*Aim*. Please retype the data in full and exactly; the pictures are not part of the copy.

++++ Data block ++++

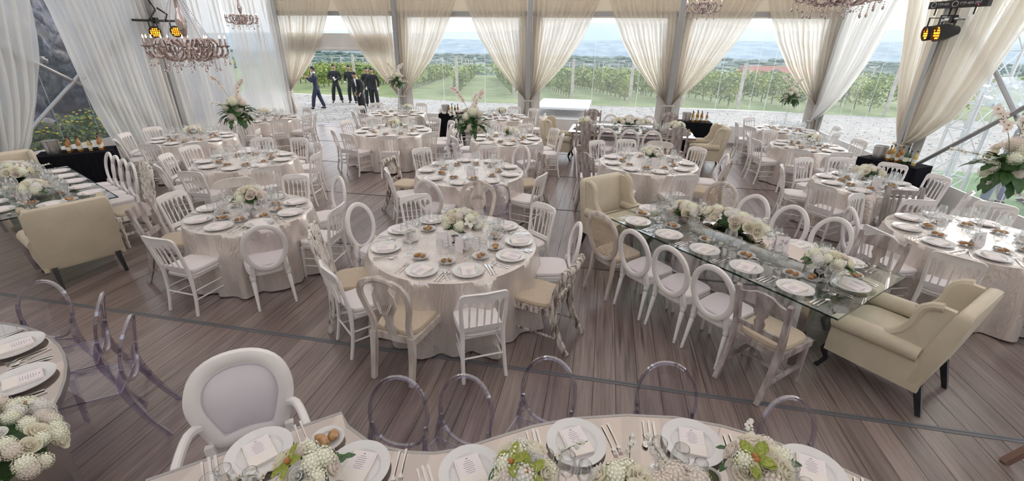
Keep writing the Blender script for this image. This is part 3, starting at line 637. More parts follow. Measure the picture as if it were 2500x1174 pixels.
def oval_chair(pane=True, mf='white_paint', ms='pale_seat'):
    ring = ring_pts(0, .715, .195, .25, 30, 1.0, -.215, -.16, .45, .015)
    fr = MB().sweep(ring, [(a * .95, c * .9) for a, c in PROF], up=(0, 1, 0), loop=True)
    legs = []
    for s in (-1, 1):
        b = MB(); turned(b, (s * .185, -.265, 0), (s * .170, -.195, .40), FLUTE, 10); b.sweep([(s * .168, -.20, .40), (s * .160, -.215, .47), (s * .15, -.225, .54)], SQ(.02), up=(0, 1, 0), scale=[1.2, 1, .8]); legs.append(b)
        b = MB(); turned(b, (s * .185, .175, 0), (s * .185, .175, .39), FLUTE, 10); legs.append(b)
    seat = seat_round(MB(), .45, .43, .385, .455, .40); cu = MB().pillow(.43, .41, .05, (0, 0, .475), .38, 5, 24, .5)
    P = [('seat', M(seat, mf), [('cushion', M(cu, ms), None, 'pale upholstered pad')]), ('back_ring', M(fr, mf))] + [('leg', M(b, mf)) for b in legs]
    if pane: P.append(('back_pane', M(disc_at(ring, .93, (0, -.215 - .265 * .16 - .012, .715)), 'acrylic', smooth=False), None, 'clear acrylic back pane'))
    return P
def cane_chair():
    pts = ring_pts(0, .72, .215, .25, 32, .8, -.215, -.17, .45, .02); pts = [(x * (1 + .12 * (z - .72) / .25), y, z + (.03 * math.cos(x / .215 * PI / 2) if z > .8 else 0)) for x, y, z in pts]
    fr = MB().sweep(pts, PROF, up=(0, 1, 0), loop=True); c = MB()
    def inside(x, z): return (abs(x) / (.195 * (1 + .12 * (z - .72) / .25))) ** 2.4 + (abs(z - .72) / .235) ** 2.4 < 1
    for k in range(-16, 17):
        for dx, dz in ((1, 1), (1, -1)):
            run = []
            for i in range(-24, 25):
                x, z = k * .028 + i * .011 * dx, .72 + i * .011 * dz
                if inside(x, z): run.append((x, -.215 - (z - .45) * .17 - .02 * (1 - (x / .2) ** 2), z))
            if len(run) > 1: c.tube([run[0], run[-1]], .0032, 3)
    legs = []
    for s in (-1, 1):
        b = MB(); b.sweep([(s * .18, -.30, 0), (s * .168, -.24, .22), (s * .16, -.215, .45), (s * .15, -.225, .52)], [(-.018, -.018), (.018, -.018), (.018, .018), (-.018, .018)], up=(0, 1, 0), scale=[.75, .9, 1.15, .8]); legs.append(b)
        b = MB(); turned(b, (s * .19, .185, 0), (s * .19, .185, .39), FLUTE, 8); legs.append(b)
    seat = seat_round(MB(), .47, .45, .38, .445, .41); cu = MB().pillow(.45, .43, .06, (0, 0, .468), .39, 5, 24, .5)
    return [('seat', M(seat, 'limed_wood'), [('cushion', M(cu, 'tan_linen'), None, 'tan linen pad')]), ('back_frame', M(fr, 'limed_wood')), ('cane_panel', M(c, 'cane', smooth=False), None, 'woven cane mesh')] + [('leg', M(b, 'limed_wood')) for b in legs]
SQ = lambda r: [(-r, -r), (r, -r), (r, r), (-r, r)]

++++

*Completed exercise*.
Keep writing the Blender script for this image. This is part 3, starting at line 637. More parts follow. Measure the picture as if it were 2500x1174 pixels.
def oval_chair(pane=True, mf='white_paint', ms='pale_seat'):
    ring = ring_pts(0, .715, .195, .25, 30, 1.0, -.215, -.16, .45, .015)
    fr = MB().sweep(ring, [(a * .95, c * .9) for a, c in PROF], up=(0, 1, 0), loop=True)
    legs = []
    for s in (-1, 1):
        b = MB(); turned(b, (s * .185, -.265, 0), (s * .170, -.195, .40), FLUTE, 10); b.sweep([(s * .168, -.20, .40), (s * .160, -.215, .47), (s * .15, -.225, .54)], SQ(.02), up=(0, 1, 0), scale=[1.2, 1, .8]); legs.append(b)
        b = MB(); turned(b, (s * .185, .175, 0), (s * .185, .175, .39), FLUTE, 10); legs.append(b)
    seat = seat_round(MB(), .45, .43, .385, .455, .40); cu = MB().pillow(.43, .41, .05, (0, 0, .475), .38, 5, 24, .5)
    P = [('seat', M(seat, mf), [('cushion', M(cu, ms), None, 'pale upholstered pad')]), ('back_ring', M(fr, mf))] + [('leg', M(b, mf)) for b in legs]
    if pane: P.append(('back_pane', M(disc_at(ring, .93, (0, -.215 - .265 * .16 - .012, .715)), 'acrylic', smooth=False), None, 'clear acrylic back pane'))
    return P
def cane_chair():
    pts = ring_pts(0, .72, .215, .25, 32, .8, -.215, -.17, .45, .02); pts = [(x * (1 + .12 * (z - .72) / .25), y, z + (.03 * math.cos(x / .215 * PI / 2) if z > .8 else 0)) for x, y, z in pts]
    fr = MB().sweep(pts, PROF, up=(0, 1, 0), loop=True); c = MB()
    def inside(x, z): return (abs(x) / (.195 * (1 + .12 * (z - .72) / .25))) ** 2.4 + (abs(z - .72) / .235) ** 2.4 < 1
    for k in range(-16, 17):
        for dx, dz in ((1, 1), (1, -1)):
            run = []
            for i in range(-24, 25):
                x, z = k * .028 + i * .011 * dx, .72 + i * .011 * dz
                if inside(x, z): run.append((x, -.215 - (z - .45) * .17 - .02 * (1 - (x / .2) ** 2), z))
            if len(run) > 1: c.tube([run[0], run[-1]], .0032, 3)
    legs = []
    for s in (-1, 1):
        b = MB(); b.sweep([(s * .18, -.30, 0), (s * .168, -.24, .22), (s * .16, -.215, .45), (s * .15, -.225, .52)], [(-.018, -.018), (.018, -.018), (.018, .018), (-.018, .018)], up=(0, 1, 0), scale=[.75, .9, 1.15, .8]); legs.append(b)
        b = MB(); turned(b, (s * .19, .185, 0), (s * .19, .185, .39), FLUTE, 8); legs.append(b)
    seat = seat_round(MB(), .47, .45, .38, .445, .41); cu = MB().pillow(.45, .43, .06, (0, 0, .468), .39, 5, 24, .5)
    return [('seat', M(seat, 'limed_wood'), [('cushion', M(cu, 'tan_linen'), None, 'tan linen pad')]), ('back_frame', M(fr, 'limed_wood')), ('cane_panel', M(c, 'cane', smooth=False), None, 'woven cane mesh')] + [('leg', M(b, 'limed_wood')) for b in legs]
SQ = lambda r: [(-r, -r), (r, -r), (r, r), (-r, r)]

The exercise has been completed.